His chapters are brief and bullet-pointy — “Practical Tools to Build Power” etc — and his insights may be counter-intuitive to those squeamish about words such as “POWER”. For Bolton, power is best understood as the means to put your values into practice. “Failing to seek the power you need to make those values real is just idealism.” He’s adamant that change comes not from cuddly concepts such as empathy and altruism but from self- interest. It was in Durrant’s self-interest to be paid more, just as it was in Sir John’s self-interest not to look like a callous beast in front of his shareholders.

Bolton is careful to remain non-partisan. You can see the affinities with Momentum’s vision of Labour as a grassroots movement (or, indeed, Oscar Wilde’s plaint that the problem with socialism is that it takes up too many evenings). He is concerned, however, that Labour activism is focused on winning elections for the party as opposed to winning campaigns for local people.

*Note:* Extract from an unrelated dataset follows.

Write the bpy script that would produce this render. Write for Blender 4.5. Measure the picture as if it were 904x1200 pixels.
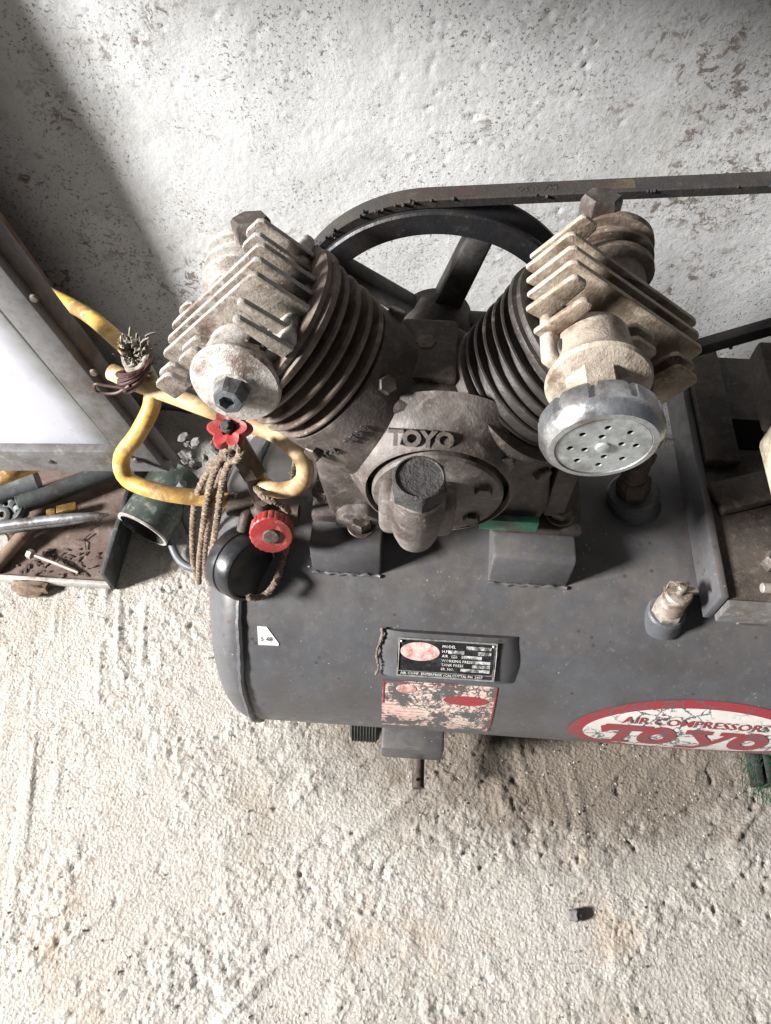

There are also echoes of David Cameron’s Big Society, only here it’s Big Society as a thought-through concept. Bolton describes an estate visit in 2010, in which he failed to convince Cameron that the purpose of community organising was to let people hold the state and market to account. And yet his iron rule of activism is consistent with conservative philosophy: “Never do for people what they can do for themselves.”

How to Resist lacks a certain elegance and even, you might argue, ambition. Bolton’s sights are on compromise at a time when purity is in fashion; incremental change at a time when progressives are daring to dream of paradigm shifts. But his pragmatism is welcome precisely for this reason. Democracy is too important to leave to other people.